Monday, November 5, 2012

OSHA in the Apartment Industry

Last week I finished my OSHA 10 hour training.  I know what what your thinking - "10 hr of safety, big whoop".  Honestly I felt the same until I took the class.  I'm a guy who hates government interference.  I'm convinced that government regulations have done more to hurt the American business place than to help it.  Granted, OSHA was started out of a very real need but like so many government programs, it has become so large and convoluted that most average people cant even understand what they are after, yet alone how to do it.  So when I first sat down for this class, I was more than a little apprehensive.  I did, however, try to keep an open mind and ended up learning a great deal.  And what I learned about OSHA regulations and how it applies to the apartment industry was an eye opener.
Everyone in Construction knows OSHA, or at least knows about them.  The Occupational Safety and Health Administration was signed into law in 1970 by President Richard Nixon in response to dangerous working conditions that were the result of our growing business economy. (You can see a timeline of OSHA's history here)  Today, they are the guys that construction workers dread.  We are always looking over our shoulders to make sure we aren't being watched.  We don't want to get caught doing the wrong thing, but the problem is that most of us don't know what that wrong thing is.  But as we all know, OSHA wields a great deal of power & you don't want to be on the wrong end of a mishap.  This was my reason for getting the training.
Here is what I believe is the the most important thing to understand.  You DO NOT have to be OSHA certified in the state of Colorado to do construction or maintenance work.  But you can be sited by OSHA for violations if you are a contractor, employee or employer.  A violation by an employee means a hefty fine for the employer.

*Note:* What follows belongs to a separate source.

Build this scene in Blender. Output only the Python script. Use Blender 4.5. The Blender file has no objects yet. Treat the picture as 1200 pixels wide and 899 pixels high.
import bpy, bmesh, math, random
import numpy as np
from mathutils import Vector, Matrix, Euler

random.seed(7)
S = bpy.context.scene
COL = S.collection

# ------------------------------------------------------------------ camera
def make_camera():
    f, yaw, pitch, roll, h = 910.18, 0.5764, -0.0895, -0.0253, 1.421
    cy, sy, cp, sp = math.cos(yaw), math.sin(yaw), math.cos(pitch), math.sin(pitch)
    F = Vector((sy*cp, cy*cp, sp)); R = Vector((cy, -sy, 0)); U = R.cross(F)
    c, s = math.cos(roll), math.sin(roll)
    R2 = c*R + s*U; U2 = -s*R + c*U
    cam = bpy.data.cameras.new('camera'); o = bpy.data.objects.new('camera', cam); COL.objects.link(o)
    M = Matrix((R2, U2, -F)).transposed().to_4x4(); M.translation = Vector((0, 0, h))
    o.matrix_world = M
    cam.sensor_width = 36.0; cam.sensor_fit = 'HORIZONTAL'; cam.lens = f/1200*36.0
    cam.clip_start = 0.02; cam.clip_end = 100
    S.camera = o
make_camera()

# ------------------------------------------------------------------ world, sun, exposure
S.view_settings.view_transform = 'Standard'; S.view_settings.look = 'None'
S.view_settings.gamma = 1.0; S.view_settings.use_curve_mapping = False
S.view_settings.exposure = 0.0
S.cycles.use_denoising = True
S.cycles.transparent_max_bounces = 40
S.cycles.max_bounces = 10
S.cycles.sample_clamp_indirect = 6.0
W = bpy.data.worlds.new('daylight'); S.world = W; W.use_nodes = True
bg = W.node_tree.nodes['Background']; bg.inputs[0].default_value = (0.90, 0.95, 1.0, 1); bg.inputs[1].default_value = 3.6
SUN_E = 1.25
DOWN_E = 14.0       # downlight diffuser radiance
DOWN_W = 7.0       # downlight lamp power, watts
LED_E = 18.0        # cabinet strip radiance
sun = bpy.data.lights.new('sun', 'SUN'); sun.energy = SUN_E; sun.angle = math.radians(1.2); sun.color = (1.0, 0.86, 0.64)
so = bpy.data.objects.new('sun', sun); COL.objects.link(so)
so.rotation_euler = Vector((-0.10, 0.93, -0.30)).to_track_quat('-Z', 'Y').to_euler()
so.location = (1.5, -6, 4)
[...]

Here is what employers and employees in the apartment industry need to know.

  1. As an employer of any size, you fall under OSHA's General Industry Guidelines.  If you have fewer than 10 employees, you are still regulated by the same guidelines but have an exemption for record keeping based on 1904.1 of the CRF.  This simply means that you do not have to keep records of injuries and you are not required to have a written safety plan.
  2. Since much of the work done by maintenance technicians is actually viewed as Construction you also fall under OSHA's Construction Guidelines for these practices.  This means you must be familiar with these guidelines as well to protect yourself.
  3. As an employer, you are responsible for training and equipping your employees in order to provide a safe workplace.
  4. As a supervisor, you can be held responsible for actions taken by your technicians.  This means that all property managers and maintenance supervisors must know how to safely direct their technicians.
Luckily, this is less daunting than it sounds.  Here are the major areas to focus on, if you don't know where to start.

The Focus Four

OSHA reports that 79% of all fatalities in the work place are caused by only 4 accident types.  They refer to them as the "Focus Four".  Learn to identify and address these possible hazards and you will minimize injuries and eliminate the chance of an accidental work related death.
Here are the 4 major groups and the percentage of reported workplace deaths that occur from each.
(Don't worry, I'll get into more detail on these in the posts dedicated to each topic)
  • Falls - 34%
  • Struck by - 24%.
  • Electrical shock - 11%
  • Caught in between - 10

Personal Protection (PPE)

By providing your employees with adequate personal protection devices, you will minimize injuries and keep yourself from having to face a lawsuit over something as simple as a $10 pair of glasses.
  • Be aware of the potential hazards in your workplace and provide the right protective equipment for each job.
  • Train your employees on the proper use and care of their equipment.
  • Make employees accountable for keeping their protective gear readily available and in good working condition.
  • Enforce your accountability system across the board so that all employees are dealt with equally for not complying.

SDS (Safety Data Sheets)

Formerly MSDS, this is the one area I see that most properties are actually up to speed on, or at least trying to be.  The new SDS regulations have changed the game a little, but it is basically the same old game of keeping paperwork about chemicals used on site and marking bottles when you transfer liquids.  It's not hard, but it's very necessary.

Digging Deeper

In the coming weeks, I'll do my best to walk you through these areas of OSHA compliance   Hopefully this will help to keep you out of trouble, but an even greater outcome would be to make your employees safer.
Please note:  I am a registered trainer for OSHA compliance and am not considered and expert in this field.  I've done a lot of research on this and will refer back to actual printed OSHA guidelines for everything I say.  But as with everything in life, don't take my word for it.  Please check all claims, statistics and regulations against the actual OSHA Website or talk with your safety trainer.